本体に復帰した後の吉田氏は、「経営再建の鍵は規律徹底にある。責任の所在が曖昧な今の丼勘定経営では、どんな再建策も絵に描いた餅になってしまう」(ソニー関係者)と確信したようだ。
誤解
この規律徹底策が、新中計の「新しい組織及び人事の体制」に盛り込まれた「分社化推進」にほかならない。新中計ではその理由に「結果責任・説明責任の明確化」「持続的な利益創出を念頭に置いた経営」「意思決定の迅速化と事業競争力強化」の3つを挙げている。
だが、この急激な経営方針変更は社員の誤解を招いた。
例えば、2月18日の新中計発表の記者会見では、「冗舌で、しばしば真意がわからない話し方をする」(ソニー関係者)といわれる平井社長が、分社化推進の狙いについて「権限の委譲と責任の明確化」という大木の部分を強調せず、「ソニー本体に残る事業も、これから順次分社化する」「小さな本社でグループ経営戦略のスピードを上げる」など末木の部分も冗舌に語ったため、「分社化の真の狙いは、赤字事業売却の意思決定を迅速化するためだ」(会見に出席した証券アナリスト)と解釈され、その文脈で報道するメディアが少なくなかった。
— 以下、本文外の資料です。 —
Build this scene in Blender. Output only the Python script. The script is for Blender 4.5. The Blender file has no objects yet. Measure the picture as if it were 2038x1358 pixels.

このため、平井氏の元には社員から分社化反対のメールが殺到。その後、ソニーが設定したメディア各社合同のグループインタビューで「分社化は、赤字事業の売却や撤退を意図したものではない」と釈明しなければならなかった。
平井氏は「分社化で権限委譲と責任の明確化を進め、経営再建を軌道に乗せる」と言う。しかし社員は「今度は赤字事業切り売りが本格化する」と、経営陣と真逆の不安を抱いている。ソニー関係者は「新中計発表以降、社内では経営陣と社員の対立も深刻化している」と打ち明ける。
求心力の低下
では、ソニーが新中計で成長領域に位置付けたデバイス、ゲーム・ネットワーク、映画・音楽の3分野の成長実現性は、どれほどあるのだろうか。
証券アナリストは「一番の懸念は、収益成長の持続性に関する保証が何もないことだ」と指摘、次のような不安を口にする。
リストラに成功した家電大手は、いずれも消費者向け事業の縮小で復活してきた。例えば、パナソニックは車載電子機器・部品や住宅設備、日立製作所も社会インフラと事業者向け事業を柱に再成長の道をたどっている。ところがソニーは「消費者向けの脱エレキ事業」を唱えているものの、勝算があるわけではない。脱エレキに代わる事業が育っていないからだ。